Genocide transcends partisanship
I want to thank Tom Grey for posting this comment and share my response:
Tom - Thanks for your comments. You're right that Amnesty and HRW haven't called this genocide. You're also right that they should. But that doesn't diminish the importance of their work documenting the attrocities. In any case, Amnesty and HRW do not make U.S. policy, and if you're suggesting that President Bush's Secretary of State, or anyone in the Bush Administration, is calling this genocide, then I'm afraid you're incorrect. As of last night, Congress is calling this genocide, and I'm hopeful that the Bush Administration will follow suite.
Your remark that the U.N. is not highlighting this is also incorrect, although certainly, the U.N. Security Council is falling down on the job.
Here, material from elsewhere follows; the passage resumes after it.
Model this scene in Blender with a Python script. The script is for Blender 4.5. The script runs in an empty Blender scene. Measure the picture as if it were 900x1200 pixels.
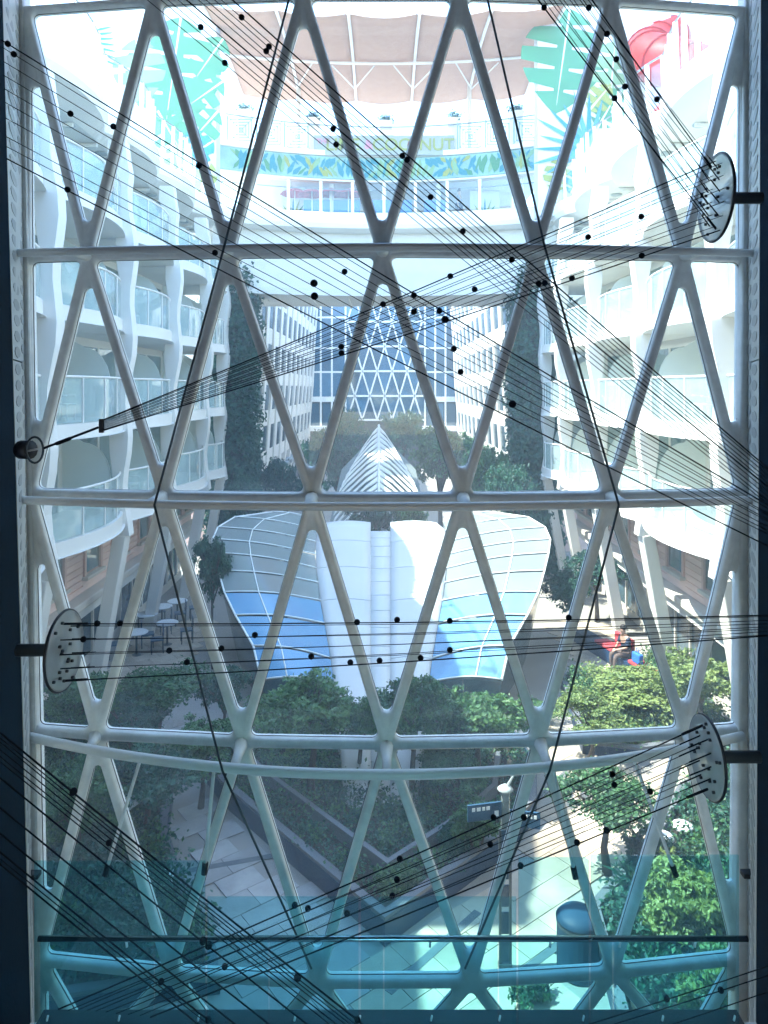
import bpy, bmesh, math, random
import numpy as np
from mathutils import Vector, Matrix
R = math.radians
rnd = random.Random(7)
C = bpy.context.scene.collection
SC = bpy.context.scene

# ------------------------------------------------------------------ camera, sky, sun, exposure
F, CX, CY, H = 870.0, 450.0, 455.0, 8.5          # focal length / principal point in photo pixels, eye height over the park
cam = bpy.data.cameras.new('camera'); camo = bpy.data.objects.new('camera', cam); C.objects.link(camo)
camo.location = (0, 0, H); camo.rotation_euler = (R(90), 0, 0)
cam.sensor_fit = 'HORIZONTAL'; cam.sensor_width = 36; cam.lens = 36 * F / 900
cam.shift_y = -(600 - CY) / 900
cam.clip_start = .1; cam.clip_end = 2000
SC.camera = camo
SUN_EL, SUN_AZ = 58, 266                          # degrees; azimuth clockwise from +Y (the sun stands to the left)
w = bpy.data.worlds.new('World'); SC.world = w; w.use_nodes = True
sky = w.node_tree.nodes.new('ShaderNodeTexSky'); sky.sky_type = 'NISHITA'; sky.sun_disc = False
sky.sun_elevation = R(SUN_EL); sky.sun_rotation = R(SUN_AZ); sky.air_density = 1.0; sky.dust_density = .15; sky.ozone_density = 1.3
bg = w.node_tree.nodes['Background']; bg.inputs['Strength'].default_value = .15
w.node_tree.links.new(sky.outputs[0], bg.inputs['Color'])
sl = bpy.data.lights.new('sun', 'SUN'); sl.energy = 2.0; sl.angle = R(.5); sl.color = (1, .925, .81)
so = bpy.data.objects.new('sun', sl); C.objects.link(so)
sd = Vector((math.sin(R(SUN_AZ)) * math.cos(R(SUN_EL)), math.cos(R(SUN_AZ)) * math.cos(R(SUN_EL)), math.sin(R(SUN_EL))))
so.rotation_euler = sd.to_track_quat('Z', 'Y').to_euler(); so.location = (-20, -6, 50)
SC.view_settings.view_transform = 'Standard'; SC.view_settings.look = 'None'
SC.view_settings.exposure = 3.2; SC.view_settings.gamma = 1
SC.cycles.max_bounces = 10; SC.cycles.diffuse_bounces = 7; SC.cycles.glossy_bounces = 3
SC.cycles.transparent_max_bounces = 28; SC.cycles.transmission_bounces = 4
SC.cycles.sample_clamp_indirect = 6

def at(px, py, Y): return Vector(((px - CX) / F * Y, Y, H - (py - CY) / F * Y))
def gnd(px, py, z=0.0):
    Y = F * (H - z) / (py - CY); return Vector(((px - CX) / F * Y, Y, z))

# ------------------------------------------------------------------ materials
MC = {}
def mat(name, col, rough=.55, metal=0, var=.08, scale=2.0, bump=0, bscale=30, spec=.5, col2=None, rand=0, coat=0, stretch=None, world=False):
    if name in MC: return MC[name]
    m = bpy.data.materials.new(name); m.use_nodes = True; nt = m.node_tree; N = nt.nodes; L = nt.links
    b = N['Principled BSDF']; b.inputs['Roughness'].default_value = rough; b.inputs['Metallic'].default_value = metal
    b.inputs['Specular IOR Level'].default_value = spec; b.inputs['Coat Weight'].default_value = coat
    tc = N.new('ShaderNodeTexCoord'); src = tc.outputs['Object'] if not world else N.new('ShaderNodeNewGeometry').outputs['Position']
    if stretch:
        mp = N.new('ShaderNodeMapping'); mp.inputs['Scale'].default_value = stretch; L.new(src, mp.inputs[0]); src = mp.outputs[0]
    nz = N.new('ShaderNodeTexNoise'); nz.inputs['Scale'].default_value = scale; nz.inputs['Detail'].default_value = 6; nz.inputs['Roughness'].default_value = .65
    L.new(src, nz.inputs['Vector'])
    rp = N.new('ShaderNodeValToRGB'); e = rp.color_ramp.elements
    c2 = col2 or tuple(min(1, c * (1 + var)) for c in col); c1 = tuple(c * (1 - var) for c in col) if not col2 else col
    e[0].position = .3; e[1].position = .7; e[0].color = (*c1, 1); e[1].color = (*c2, 1)
    L.new(nz.outputs['Fac'], rp.inputs['Fac']); out = rp.outputs['Color']
    if rand:
        oi = N.new('ShaderNodeObjectInfo'); hs = N.new('ShaderNodeHueSaturation'); mr = N.new('ShaderNodeMapRange')
        mr.inputs['To Min'].default_value = 1 - rand; mr.inputs['To Max'].default_value = 1 + rand
        L.new(oi.outputs['Random'], mr.inputs['Value']); L.new(mr.outputs[0], hs.inputs['Value']); L.new(out, hs.inputs['Color']); out = hs.outputs['Color']
    L.new(out, b.inputs['Base Color'])
    if rough < .95:
        mr2 = N.new('ShaderNodeMapRange'); mr2.inputs['To Min'].default_value = max(0, rough - .08); mr2.inputs['To Max'].default_value = min(1, rough + .1)
        L.new(nz.outputs['Fac'], mr2.inputs['Value']); L.new(mr2.outputs[0], b.inputs['Roughness'])
    if bump:
        n2 = N.new('ShaderNodeTexNoise'); n2.inputs['Scale'].default_value = bscale; n2.inputs['Detail'].default_value = 4
        L.new(src, n2.inputs['Vector']); bp = N.new('ShaderNodeBump'); bp.inputs['Strength'].default_value = bump; bp.inputs['Distance'].default_value = .02
        L.new(n2.outputs['Fac'], bp.inputs['Height']); L.new(bp.outputs[0], b.inputs['Normal'])
    MC[name] = m; return m

def glass(name, tint=(.92, .97, .96), film=.03, filmcol=(.8, .86, .88), refl=.06, top=.8, trans=True):
    """clear sheet: tinted straight-through light, a mirror reflection that grows at grazing angles, a thin pale film that veils like haze"""
    m = bpy.data.materials.new(name); m.use_nodes = True; nt = m.node_tree; N = nt.nodes; L = nt.links
    N.remove(N['Principled BSDF']); out = N['Material Output']
    tr = N.new('ShaderNodeBsdfTransparent'); tr.inputs[0].default_value = (*tint, 1)
    gl = N.new('ShaderNodeBsdfGlossy'); gl.inputs['Roughness'].default_value = .015
    lw = N.new('ShaderNodeLayerWeight'); lw.inputs['Blend'].default_value = .5
    pw = N.new('ShaderNodeMath'); pw.operation = 'POWER'; pw.inputs[1].default_value = 4
    L.new(lw.outputs['Facing'], pw.inputs[0])
    mr = N.new('ShaderNodeMapRange'); mr.inputs['To Min'].default_value = refl / 2; mr.inputs['To Max'].default_value = top
    L.new(pw.outputs[0], mr.inputs['Value'])
    mx = N.new('ShaderNodeMixShader'); L.new(mr.outputs[0], mx.inputs[0]); L.new(tr.outputs[0], mx.inputs[1]); L.new(gl.outputs[0], mx.inputs[2])
    tl = N.new('ShaderNodeBsdfTranslucent' if trans else 'ShaderNodeBsdfDiffuse'); tl.inputs[0].default_value = (*filmcol, 1)
    tc = N.new('ShaderNodeTexCoord'); nz = N.new('ShaderNodeTexNoise'); nz.inputs['Scale'].default_value = 1.3; nz.inputs['Detail'].default_value = 8
    L.new(tc.outputs['Object'], nz.inputs['Vector'])
    m2 = N.new('ShaderNodeMapRange'); m2.inputs['From Min'].default_value = .3; m2.inputs['From Max'].default_value = .75
    m2.inputs['To Min'].default_value = film * .6; m2.inputs['To Max'].default_value = film * 1.5
    L.new(nz.outputs['Fac'], m2.inputs['Value'])
    mx2 = N.new('ShaderNodeMixShader'); L.new(m2.outputs[0], mx2.inputs[0]); L.new(mx.outputs[0], mx2.inputs[1]); L.new(tl.outputs[0], mx2.inputs[2])
    L.new(mx2.outputs[0], out.inputs['Surface']); return m

def leafmat(name, c1, c2, rough=.5, tr=.35):
    m = bpy.data.materials.new(name); m.use_nodes = True; nt = m.node_tree; N = nt.nodes; L = nt.links
    b = N['Principled BSDF']; out = N['Material Output']; b.inputs['Roughness'].default_value = rough
    tc = N.new('ShaderNodeTexCoord'); nz = N.new('ShaderNodeTexNoise'); nz.inputs['Scale'].default_value = 3.5; nz.inputs['Detail'].default_value = 5
    L.new(tc.outputs['Object'], nz.inputs['Vector'])
    wn = N.new('ShaderNodeTexWhiteNoise'); wn.noise_dimensions = '3D'
    sn = N.new('ShaderNodeVectorMath'); sn.operation = 'SNAP'; sn.inputs[1].default_value = (.05, .05, .05)
    L.new(tc.outputs['Object'], sn.inputs[0]); L.new(sn.outputs[0], wn.inputs['Vector'])
    ad = N.new('ShaderNodeMath'); ad.operation = 'MULTIPLY_ADD'; ad.inputs[1].default_value = .35; ad.inputs[2].default_value = -.17
    L.new(wn.outputs['Value'], ad.inputs[0]); a2 = N.new('ShaderNodeMath'); L.new(ad.outputs[0], a2.inputs[0]); L.new(nz.outputs['Fac'], a2.inputs[1])
    oi = N.new('ShaderNodeObjectInfo'); a3 = N.new('ShaderNodeMath'); a3.operation = 'MULTIPLY_ADD'; a3.inputs[1].default_value = .2; a3.inputs[2].default_value = -.1
    L.new(oi.outputs['Random'], a3.inputs[0]); a4 = N.new('ShaderNodeMath'); L.new(a3.outputs[0], a4.inputs[0]); L.new(a2.outputs[0], a4.inputs[1])
    rp = N.new('ShaderNodeValToRGB'); e = rp.color_ramp.elements; e[0].position = .3; e[1].position = .75; e[0].color = (*c1, 1); e[1].color = (*c2, 1)
    L.new(a4.outputs[0], rp.inputs['Fac']); L.new(rp.outputs['Color'], b.inputs['Base Color'])
    tl = N.new('ShaderNodeBsdfTranslucent'); L.new(rp.outputs['Color'], tl.inputs[0])
    mx = N.new('ShaderNodeMixShader'); mx.inputs[0].default_value = tr; L.new(b.outputs[0], mx.inputs[1]); L.new(tl.outputs[0], mx.inputs[2])
    L.new(mx.outputs[0], out.inputs['Surface']); return m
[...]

You seem to bring up the U.N., France, and Russia as if to suggest that I have some bias in their favor. It would take more room than I have here to detail my complaints against the foreign policies of other countries. (The Washington Post editorial I linked to rightly lambasts France on this issue.) But I am an American, and I have the power and the duty to hold my own government accountable, which is what I'm trying to do.
The United States, as the most powerful nation on earth, the nation that holds itself up as a beacon of freedom to all mankind, has a duty to excercise its power -- military, diplomatic, economic, and cultural -- to stop the crime of all crimes against humanity. Together, the American people can make that happen. But I doubt encouraging my countrymen to lobby members of the Russian Duma or the French Parliament would be particularly effective. Americans can move France or Russia or the U.N. Security Council to act by moving the U.S government to take the right stand in the right way, which is what is starting to happen.
As for my bias showing, I assume you mean my partisan bias. For the record, I have no interest in hiding my partisan bias (have you read my bio?), and I'm doing everything I can to help Bush find a new line of work. But genocide transcends partisanship. I make no bones about the fact that the Clinton Administration failed the people of Rwanda. I'm also proud to have been an American Air Force officer serving when we halted the genocide in Kosovo, which was on Clinton's watch.
I don't think it's clear that leading a humanitarian regime change in Sudan would help Bush electorally, but I'm more concerned with stopping genocide than with partisan politics. Whether or not he does the right thing in Sudan, there are plenty of reasons to vote against Bush.